I am one of those people who see the inherit problem in fractional reserve banking, especially as currently practiced in the U.S. Our governments borrow massive amounts of money, creating inflation with the added burden of interest. At least inflation under a fractional reserve system would be interest free.

What causes these boom and bust cycles in the first place is the disconnect between money and wealth. People forget that money is supposed to be a way of trading wealth, money is not wealth. Creating money without the backing of real wealth causes instability. To be specific, home loans were given to people who lacked the wealth to pay for the loans. There was no real wealth to back up all the money that was being created by these loans. There was no foundation.
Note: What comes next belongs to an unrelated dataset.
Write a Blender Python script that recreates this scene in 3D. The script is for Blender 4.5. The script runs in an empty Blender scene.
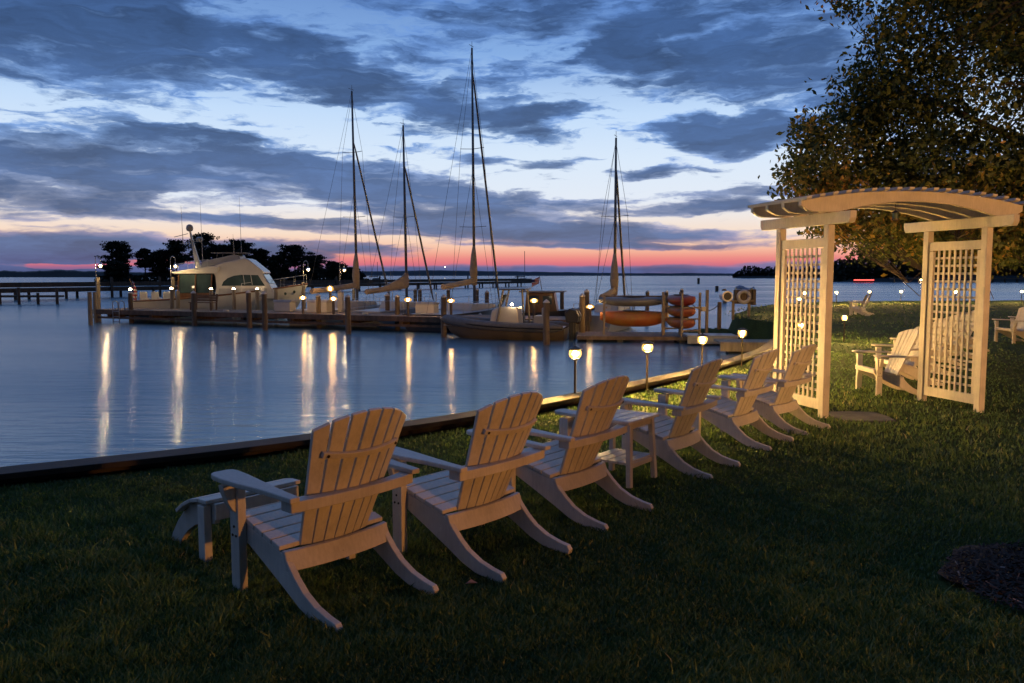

You say "We could have avoided the recessions after the financial crisis if US and European governments had created money for spending on infrastructure." That is not only more of the same problem, it's putting the cart in front of the horse. Creating money that is supposed to represent wealth before creating the wealth is what caused the financial crises to begin with. Also, creating infrastructure is of limited use. If the current infrastructure is adequate, then creating more is a misuse of labor and resources. (Labor and resources are both forms of real wealth.) All it would have done is create a temporary and false drop in unemployment, a political feather in Obama's hat. It would have cost us all in the long run when those jobs and that fake inflation causing money ran out. Unemployment would have risen again and we would have had unneeded infrastructure that would give no return on investment.

Read "Economics in One Lesson" by Henry Hazlitt to understand the problem of make work policies more fully.